The scene reaches its conclusion when a man watering his front lawn suddenly falls to the floor clutching his neck, before the camera takes us away from the scene and down through the undergrowth of the groomed grass, inside the underbelly of grime, dirt and scuttling creatures. Behind the facade of contemporary perfection, a dark truth is slowly uncovered by Jeffrey Beaumont (Kyle MacLachlan) the son of the man now recovering from a stroke when he discovers a severed ear in a field nearby to his home. 

Taking Jeffrey on a wild fever dream of paranoia and surrealism, the ear itself is the conduit by which he accesses life’s dark underbelly, leading him to danger as the curiosity behind its origins become too compelling. “I don’t know why it had to be an ear. Except it needed to be an opening of a part of the body, a hole into something else…The ear sits on the head and goes right into the mind so it felt perfect,” director David Lynch reported to the New York Times.

Leaping down the rabbit hole, as if travelling down the dark cavern of an ear canal, Jeffrey tracks down a lounge performer, Dorothy Vallens (Isabella Rossellini), connected with the incident who inadvertently leads the young boy into a world of crime and dark mystery. Frank Booth (Dennis Hopper) is the peculiar escort who guides Jeffrey blindly through this new underworld, bearing little resemblance to the comfort of suburbia. Booth, a psychopathic gangster and drug lord, is a terrifying uncanny figure with an eerie, disturbed psyche, situated somewhere between childish infatuation and carnal rage. Huffing a nondescript gas through a transparent pipe, Booth seems to operate on different fuel to the average being, living in a totally different reality entirely.

Capturing Jeffrey, Booth takes the young boy to Ben, a criminal associate who is insistent on performing a mimed rendition of Roy Orbison’s ‘In Dreams’. Standing closely beside Ben as he performs, Booth is transfixed, as if assessing a work of extraordinary beauty whilst coming to some sort of personal epiphany. He cuts the dream short by pausing the music and removing the tape, angered perhaps at the lack of Roy Orbison’s fantasy in his own life. 

Arising back out from Jeffrey’s ear in the film’s final act, we escape the dream, only to discover that real life is in itself a surreal fantasy. A bird lands on the windowsill of Jeffrey’s mother’s house as she, her son and Sandy (Laura Dern) examine its beauty.
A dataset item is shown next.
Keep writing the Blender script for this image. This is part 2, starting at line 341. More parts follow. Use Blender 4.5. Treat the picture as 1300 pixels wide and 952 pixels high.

The bird is, however, undeniably fake, looking more like a puppet than the real-life creature as it clutches the same bug that inhabited the undergrowth of Lumberton during the film’s introduction. The dreamworld has now been exposed and fantasy has suffused into reality with the fakery of the bird revealing a failed pursuit for concrete meaning. To question the reality of the bird is to question life itself, to believe the fantasy is far easier. 

Blue Velvet is David Lynch’s greatest triumph as it not only acts as the perfect exemplar of his style, but it thematically accesses so many contemporary discussions, the paranoia of ‘the other’, the fear of difference and also the dominance of goodwill.